The anniversary of Katrina, number 2, is this Wednesday. I can't tell you that it weighs heavily on my mind. There isn't a day I don't think about it. There's still so much work to be done. Lakeview at night is great, simply because I can see how many places have lights on. Mid-City, where my school is, is largely back. Sometimes, I'll sit in the house and feel content, but then I remember what got me here. The other day, we were unpacking a box that was in our attic, and I found the most inane keepsakes from college. But did I throw them away? Hell no. They're all that remain of a former life. They're going nowhere, no matter how useless they seem.

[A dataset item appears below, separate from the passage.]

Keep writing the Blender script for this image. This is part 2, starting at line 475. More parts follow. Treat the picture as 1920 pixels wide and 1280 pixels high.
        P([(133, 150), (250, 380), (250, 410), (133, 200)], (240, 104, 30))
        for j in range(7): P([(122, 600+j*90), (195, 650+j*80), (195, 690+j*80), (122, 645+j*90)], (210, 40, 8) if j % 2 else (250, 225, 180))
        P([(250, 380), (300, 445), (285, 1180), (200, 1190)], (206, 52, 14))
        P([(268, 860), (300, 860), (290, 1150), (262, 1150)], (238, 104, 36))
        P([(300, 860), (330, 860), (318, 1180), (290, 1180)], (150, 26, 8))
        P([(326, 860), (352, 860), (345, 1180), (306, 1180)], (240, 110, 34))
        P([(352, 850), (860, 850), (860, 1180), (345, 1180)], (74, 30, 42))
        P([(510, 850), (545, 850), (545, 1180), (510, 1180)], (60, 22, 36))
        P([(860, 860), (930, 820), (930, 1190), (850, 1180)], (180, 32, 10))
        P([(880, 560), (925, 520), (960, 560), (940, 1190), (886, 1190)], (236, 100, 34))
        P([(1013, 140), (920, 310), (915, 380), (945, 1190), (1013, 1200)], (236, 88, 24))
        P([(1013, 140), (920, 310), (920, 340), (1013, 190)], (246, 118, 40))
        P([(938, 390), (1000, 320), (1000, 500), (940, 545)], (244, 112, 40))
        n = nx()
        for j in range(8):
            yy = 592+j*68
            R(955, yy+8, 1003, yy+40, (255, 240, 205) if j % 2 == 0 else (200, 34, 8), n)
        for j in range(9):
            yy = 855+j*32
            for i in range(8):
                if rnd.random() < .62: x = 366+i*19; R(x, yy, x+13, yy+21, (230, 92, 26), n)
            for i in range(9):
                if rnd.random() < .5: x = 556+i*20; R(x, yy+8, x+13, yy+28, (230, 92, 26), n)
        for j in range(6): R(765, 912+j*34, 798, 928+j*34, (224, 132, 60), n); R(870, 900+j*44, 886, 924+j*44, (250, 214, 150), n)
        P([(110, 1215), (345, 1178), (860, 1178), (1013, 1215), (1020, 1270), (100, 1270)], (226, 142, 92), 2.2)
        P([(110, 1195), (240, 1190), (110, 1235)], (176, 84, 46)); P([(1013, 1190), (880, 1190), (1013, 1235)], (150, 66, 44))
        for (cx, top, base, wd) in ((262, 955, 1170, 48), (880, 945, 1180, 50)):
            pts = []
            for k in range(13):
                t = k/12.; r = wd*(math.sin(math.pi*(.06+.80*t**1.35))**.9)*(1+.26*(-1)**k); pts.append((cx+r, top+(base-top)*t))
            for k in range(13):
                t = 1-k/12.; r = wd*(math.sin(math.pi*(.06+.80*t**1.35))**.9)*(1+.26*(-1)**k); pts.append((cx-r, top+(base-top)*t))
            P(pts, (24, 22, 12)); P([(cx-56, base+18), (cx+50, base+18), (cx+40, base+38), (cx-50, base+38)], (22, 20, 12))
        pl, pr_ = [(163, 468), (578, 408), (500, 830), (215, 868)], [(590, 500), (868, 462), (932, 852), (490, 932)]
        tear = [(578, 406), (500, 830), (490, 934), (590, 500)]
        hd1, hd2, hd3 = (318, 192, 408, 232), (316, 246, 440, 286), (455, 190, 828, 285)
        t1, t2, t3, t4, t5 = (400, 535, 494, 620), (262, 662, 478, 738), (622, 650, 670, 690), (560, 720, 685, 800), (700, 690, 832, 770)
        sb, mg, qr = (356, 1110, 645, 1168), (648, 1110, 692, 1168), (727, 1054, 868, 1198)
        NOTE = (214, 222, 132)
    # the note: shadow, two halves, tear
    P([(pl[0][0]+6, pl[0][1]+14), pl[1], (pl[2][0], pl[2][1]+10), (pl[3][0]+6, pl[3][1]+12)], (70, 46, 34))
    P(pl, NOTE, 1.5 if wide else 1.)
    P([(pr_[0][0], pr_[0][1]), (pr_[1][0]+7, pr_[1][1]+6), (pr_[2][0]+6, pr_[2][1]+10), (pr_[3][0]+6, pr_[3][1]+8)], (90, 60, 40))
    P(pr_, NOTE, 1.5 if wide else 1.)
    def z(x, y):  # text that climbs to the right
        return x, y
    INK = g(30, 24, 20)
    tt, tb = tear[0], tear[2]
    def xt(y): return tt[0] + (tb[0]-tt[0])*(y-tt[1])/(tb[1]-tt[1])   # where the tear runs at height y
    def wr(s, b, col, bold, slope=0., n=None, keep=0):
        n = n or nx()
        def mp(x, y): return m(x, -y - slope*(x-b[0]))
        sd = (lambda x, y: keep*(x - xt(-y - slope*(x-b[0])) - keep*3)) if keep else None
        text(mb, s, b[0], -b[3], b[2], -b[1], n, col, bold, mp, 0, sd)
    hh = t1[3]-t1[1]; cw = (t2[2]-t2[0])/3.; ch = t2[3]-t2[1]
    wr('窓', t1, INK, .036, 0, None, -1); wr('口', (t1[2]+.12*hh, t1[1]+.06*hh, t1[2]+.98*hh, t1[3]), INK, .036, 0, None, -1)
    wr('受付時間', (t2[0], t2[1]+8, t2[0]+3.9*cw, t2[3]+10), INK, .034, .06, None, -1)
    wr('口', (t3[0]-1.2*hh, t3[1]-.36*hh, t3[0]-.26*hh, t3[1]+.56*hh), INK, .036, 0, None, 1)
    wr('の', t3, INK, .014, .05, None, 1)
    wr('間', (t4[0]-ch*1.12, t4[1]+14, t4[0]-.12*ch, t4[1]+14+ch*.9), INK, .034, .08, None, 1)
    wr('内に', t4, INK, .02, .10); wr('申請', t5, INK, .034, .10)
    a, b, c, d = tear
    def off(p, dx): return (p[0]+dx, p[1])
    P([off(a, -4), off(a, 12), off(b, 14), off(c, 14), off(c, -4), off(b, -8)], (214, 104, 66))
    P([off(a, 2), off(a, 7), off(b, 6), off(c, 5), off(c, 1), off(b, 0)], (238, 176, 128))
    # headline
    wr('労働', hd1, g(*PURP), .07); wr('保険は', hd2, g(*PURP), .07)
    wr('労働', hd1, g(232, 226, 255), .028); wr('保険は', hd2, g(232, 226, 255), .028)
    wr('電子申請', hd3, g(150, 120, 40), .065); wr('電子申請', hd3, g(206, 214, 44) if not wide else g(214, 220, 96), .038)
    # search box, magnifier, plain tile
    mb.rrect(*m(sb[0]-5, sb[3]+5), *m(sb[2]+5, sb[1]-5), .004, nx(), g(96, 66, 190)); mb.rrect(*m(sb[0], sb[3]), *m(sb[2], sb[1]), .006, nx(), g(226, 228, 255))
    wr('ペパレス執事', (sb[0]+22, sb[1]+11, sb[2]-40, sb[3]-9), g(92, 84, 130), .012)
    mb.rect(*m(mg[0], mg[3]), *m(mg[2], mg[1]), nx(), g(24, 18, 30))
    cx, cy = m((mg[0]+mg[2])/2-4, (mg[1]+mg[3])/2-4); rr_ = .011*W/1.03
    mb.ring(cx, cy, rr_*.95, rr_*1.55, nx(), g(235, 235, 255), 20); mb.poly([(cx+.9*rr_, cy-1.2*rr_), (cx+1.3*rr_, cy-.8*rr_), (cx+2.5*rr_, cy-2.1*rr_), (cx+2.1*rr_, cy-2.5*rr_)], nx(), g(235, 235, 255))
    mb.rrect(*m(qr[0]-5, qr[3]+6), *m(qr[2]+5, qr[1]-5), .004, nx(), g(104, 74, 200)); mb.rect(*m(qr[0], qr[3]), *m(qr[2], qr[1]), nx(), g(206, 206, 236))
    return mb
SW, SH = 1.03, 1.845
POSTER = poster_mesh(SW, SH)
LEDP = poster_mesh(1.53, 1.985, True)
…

When Dean was making a beeline for the Gulf, I had the worst sense of losing it all again. God...can I put up with that? I don't think so. I mean, this time, we're homeowners, so the insurance would be way better. And Mark refuses to stay again. So we'd get to load both cars. But two cars of stuff is ridiculous. I really questioned our decision to return. But then I realized that to leave would kill me slowly. I have to stay right now. I have to help revive my city. Call me crazy if you will, but can you truly dedicate yourself to any one place? There's something about her...something so seedy and sultry and splendid and swampy and steamy and tons of other things my lisp won't let me say. Call me crazy, but I love her.